As much is said in the finale of Andor, where a planet is urged to "wake up," to see what the Empire is doing, because fascism depends on people being in the dark. On people not asking questions. On keeping their heads down. The people, historically exploited for their labor and resources, are roused to fight back. A young man stands nervously in the crowd, on the precipice of taking action. He hesitates, he looks around and sees the horror the Empire is inflicting on his neighbors. He throws. What decision do you make in that moment?
Is there a point? A character muses that maybe it's too late, maybe the fight is useless, the Empire entrenched past the point of no return. This question gets answered indirectly by Nemik in his manifesto. The fight can seem long, hard, and lonely. You feel disconnected from a larger movement. We're not promised to see the future we fight for. Victories are small and hard to come by. It doesn't matter. As Nemik writes, we are all already a part of it. The "smallest act of insurrection pushes our lines forward," Nemik tells us, finding value in what may be remote actions in far corners of the galaxy, because fascism depends on control and every bit of resistance chips away at that facade. I'm reminded of a movie set during the Japanese colonization of Korea. A group of resistance fighters have a mission to assassinate a particular Japanese official. At one point, one of the fighters is asked what is the point of this one, singular assassination? It won't get Japan out of Korea, it won't end the war. "They will know we're still here," the rebel answers simply.
In the grand Star Wars narrative, where the passage of time is marked by a significant battle and names of heroes become whispered legends, we never hear of Ferrix and the uprising that took place there. But, it inspired Cassian Andor whose arc takes us directly to the original trilogy. Everyone likes to imagine they would be Luke Skywalker, making that ultimate run on the Death Star, but the reality, the much more likely end, is that maybe we aren't even Andor, himself lost in the greater narrative of the resistance. Maybe we're the people of Ferrix, the people who never get off that planet, but whose actions spark a man that feeds the fire. Every little action pushes the line. Every little step gets us closer to victory. And along the way, they'll know we're still here.
Andor has really touched on my feelings of being in the Korean diaspora. Watching Andor is watching the journey of a man being radicalized by the conditions around him. Watching him learn to trust others, trust himself, and find value in a community, in something bigger than himself. Watching him wake up. Part of the feeling comes from knowing how his story ends. Andor doesn't see what happens to the Empire. He has to know that he did all he could to push the line forward, and trust his comrades will keep it moving. I know this is how the fighters felt that night in Provincial Hall in Gwangju.

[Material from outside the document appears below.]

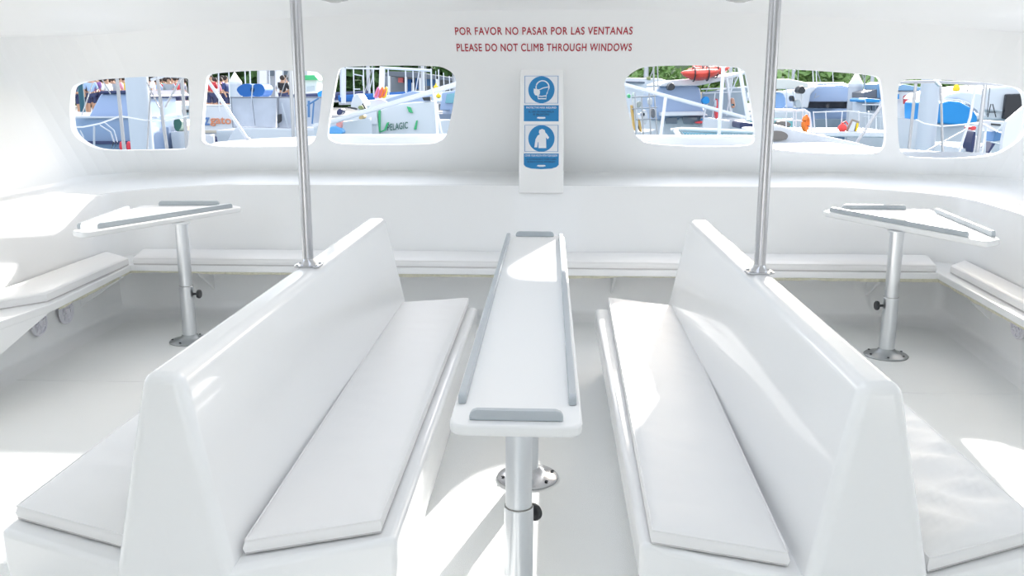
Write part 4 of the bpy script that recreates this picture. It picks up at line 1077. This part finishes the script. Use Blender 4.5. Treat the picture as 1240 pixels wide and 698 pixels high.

Being Korean American is being part of something bigger than myself. I want to see a reunified Korea one day, an end to the Korean War, the United States military machine off the peninsula. I fight for this future knowing that I may, or am even likely, not to see it. But I'm part of that lineage, I carry that trauma, that han. My ancestors pushed the line against Japanese occupation, against U.S. intervention, against authoritarianism. I'm joining a fight that's been going on for generations. I can only do my part to push the line a little further.